Officials have expressed mounting alarm at two development projects, both in the late planning stages, which park superintendent Dave Uberuaga recently described to the Los Angeles Times as “serious threats” to the future of the Grand Canyon National Park. “When you have that size and scope of potential development that close to the park, it will impact our visitor experience,” he said.

The more visible construction, known as the Grand Canyon Escalade, would be a 420-acre hotel, restaurant and retail complex on Navajo Indian land neighbouring the park, with a cable-car gondola carrying visitors to a raised walkway and café at the canyon floor, where the Colorado and Little Colorado rivers meet.

R Lamar Whitmer of developers Confluence Partners insisted the Escalade, which he hopes will open in May 2018, would cause “a minimal intrusion” on the vista.
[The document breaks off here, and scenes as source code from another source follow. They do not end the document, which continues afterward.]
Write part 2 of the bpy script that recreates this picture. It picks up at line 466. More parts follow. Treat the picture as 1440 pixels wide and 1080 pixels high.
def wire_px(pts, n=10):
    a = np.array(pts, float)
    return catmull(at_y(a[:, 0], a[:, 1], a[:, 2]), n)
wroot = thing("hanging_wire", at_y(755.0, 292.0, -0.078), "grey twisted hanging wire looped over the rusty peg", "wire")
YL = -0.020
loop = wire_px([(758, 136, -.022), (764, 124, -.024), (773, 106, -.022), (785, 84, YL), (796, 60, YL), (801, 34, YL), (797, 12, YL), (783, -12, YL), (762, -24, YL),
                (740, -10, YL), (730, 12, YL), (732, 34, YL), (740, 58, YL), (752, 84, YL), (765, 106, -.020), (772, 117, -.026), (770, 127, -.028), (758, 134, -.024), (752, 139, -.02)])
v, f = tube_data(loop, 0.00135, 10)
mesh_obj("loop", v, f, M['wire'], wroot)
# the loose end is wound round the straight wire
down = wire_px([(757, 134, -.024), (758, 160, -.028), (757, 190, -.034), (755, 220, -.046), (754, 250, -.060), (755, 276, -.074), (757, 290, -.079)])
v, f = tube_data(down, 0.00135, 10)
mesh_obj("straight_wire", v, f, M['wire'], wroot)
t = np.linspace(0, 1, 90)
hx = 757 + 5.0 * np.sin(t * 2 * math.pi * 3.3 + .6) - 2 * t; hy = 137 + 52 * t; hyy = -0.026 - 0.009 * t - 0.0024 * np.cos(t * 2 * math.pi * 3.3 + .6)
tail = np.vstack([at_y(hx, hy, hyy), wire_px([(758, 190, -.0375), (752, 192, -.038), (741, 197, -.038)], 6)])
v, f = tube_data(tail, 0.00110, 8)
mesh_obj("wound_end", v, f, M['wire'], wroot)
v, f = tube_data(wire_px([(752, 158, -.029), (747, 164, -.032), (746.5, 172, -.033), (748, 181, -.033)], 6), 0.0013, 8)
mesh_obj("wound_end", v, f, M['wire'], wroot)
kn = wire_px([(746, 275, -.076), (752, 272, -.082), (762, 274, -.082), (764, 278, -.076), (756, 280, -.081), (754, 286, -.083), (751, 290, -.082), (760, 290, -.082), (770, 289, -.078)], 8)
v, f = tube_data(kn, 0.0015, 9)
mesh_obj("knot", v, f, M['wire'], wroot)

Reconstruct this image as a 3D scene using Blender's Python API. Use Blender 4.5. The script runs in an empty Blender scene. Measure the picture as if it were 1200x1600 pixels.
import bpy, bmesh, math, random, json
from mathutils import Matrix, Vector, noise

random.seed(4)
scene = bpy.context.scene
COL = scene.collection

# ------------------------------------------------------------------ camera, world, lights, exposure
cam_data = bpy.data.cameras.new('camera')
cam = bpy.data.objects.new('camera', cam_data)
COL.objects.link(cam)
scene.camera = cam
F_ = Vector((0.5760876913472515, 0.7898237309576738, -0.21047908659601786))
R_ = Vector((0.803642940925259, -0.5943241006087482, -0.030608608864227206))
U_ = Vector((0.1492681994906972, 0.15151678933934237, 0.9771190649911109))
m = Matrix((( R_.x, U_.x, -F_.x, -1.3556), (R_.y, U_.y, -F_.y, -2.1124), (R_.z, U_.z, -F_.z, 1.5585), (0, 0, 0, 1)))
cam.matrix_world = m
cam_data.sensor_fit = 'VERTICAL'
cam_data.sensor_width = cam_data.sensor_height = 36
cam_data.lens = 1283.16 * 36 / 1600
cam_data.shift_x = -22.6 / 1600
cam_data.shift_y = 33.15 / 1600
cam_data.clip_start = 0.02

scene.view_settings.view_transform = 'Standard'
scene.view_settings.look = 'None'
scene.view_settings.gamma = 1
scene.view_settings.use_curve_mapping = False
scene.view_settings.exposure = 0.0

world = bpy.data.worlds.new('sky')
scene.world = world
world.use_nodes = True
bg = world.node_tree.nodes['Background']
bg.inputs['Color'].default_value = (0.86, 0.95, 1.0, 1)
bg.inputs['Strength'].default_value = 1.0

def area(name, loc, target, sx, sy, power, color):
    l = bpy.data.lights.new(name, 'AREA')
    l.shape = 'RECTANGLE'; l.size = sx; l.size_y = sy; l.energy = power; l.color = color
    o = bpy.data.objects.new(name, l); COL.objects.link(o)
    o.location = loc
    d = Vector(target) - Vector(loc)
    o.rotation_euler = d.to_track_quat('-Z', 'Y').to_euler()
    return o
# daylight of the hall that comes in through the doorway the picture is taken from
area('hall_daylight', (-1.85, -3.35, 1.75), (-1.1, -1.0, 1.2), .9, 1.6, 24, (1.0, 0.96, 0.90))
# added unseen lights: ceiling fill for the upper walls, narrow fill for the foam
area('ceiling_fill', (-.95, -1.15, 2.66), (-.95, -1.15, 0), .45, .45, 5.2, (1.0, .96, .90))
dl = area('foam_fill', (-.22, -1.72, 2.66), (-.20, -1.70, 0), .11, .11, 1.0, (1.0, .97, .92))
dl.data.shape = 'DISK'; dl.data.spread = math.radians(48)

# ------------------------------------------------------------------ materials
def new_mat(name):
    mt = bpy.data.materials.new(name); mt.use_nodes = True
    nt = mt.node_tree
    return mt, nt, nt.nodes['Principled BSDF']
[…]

But Dave Nimkin of the National Parks Conservation Association called the plans “an unmitigated disaster”. He said: “Garish commercial development is entirely out of character with what a national park of the scale of the Grand Canyon is all about.”

A major development is also being planned to expand the tiny, Canyon-adjacent town of Tusayan by 2,200 homes and three million square feet of commercial space, quadrupling the community’s water consumption as the US Southwest struggles through its worst drought on record. Martha Hahn, the park’s chief of resource management, said the Stilo Development Group’s proposals could have a catastrophic effect on delicate local ecosystems.

“The groundwater they have drilled and used is already having an effect on the springs and seeps which hold about 80 per cent of the life of the Canyon. This is a resource that’s small, and there’s already a lot of demand on it,” she said.

The Grand Canyon in Arizona (Getty Images)

Tusayan sits on the Canyon’s southern rim, and gets its water via an elderly, 13-mile pipeline from the north rim. Though the pipeline is prone to failures, replacing it would reportedly cost up to $150m (£88m) – more than double the annual construction budget for the entire US National Park Service.

The Grand Canyon attracts five million visitors per year to what is described as one of the seven wonders of the natural world. Only a small proportion travel to the bottom, by river, by mule or on foot. Mr Whitmer said the gondola would offer many more a chance to see the view from the floor up.

Ms Hahn, however, said the National Park had not been consulted on the plans, and a legal dispute is expected over the location of the riverside walkway. The Navajo claim the right to any property above the high-water mark of the rivers, but park officials say public land stretches a quarter of a mile from their banks, forbidding construction any closer to the water.

The project cannot go ahead without the support of Navajo tribal leaders, and the plans include a Navaho discovery centre to teach visitors about the tribe’s history and culture.

Mr Whitmer said the development would generate much-needed economic opportunities.

“It’s an area that has 70 per cent unemployment,” he said. “The teenage suicide rate is four to five times the national average. It’s one of the poorest areas in the Western US. So they’re looking forward to being able to tell their story, share the Canyon with dignity and have employment.”

Yet some tribal representatives are unhappy with the project, saying the confluence of the two rivers is a sacred site, representing a meeting of male and female, and thus the very beginnings of life.

Members of the nearby Hopi tribe have also voiced dismay. Leigh Kuwanwisiwma, director of the Hopi Cultural Preservation Office, told Indian Country Today: “The solace and relationship with the environment as you’re doing these religious ceremonies requires a lot of emotional wellbeing to feel good about it. I feel that that is what is going to be taken away.”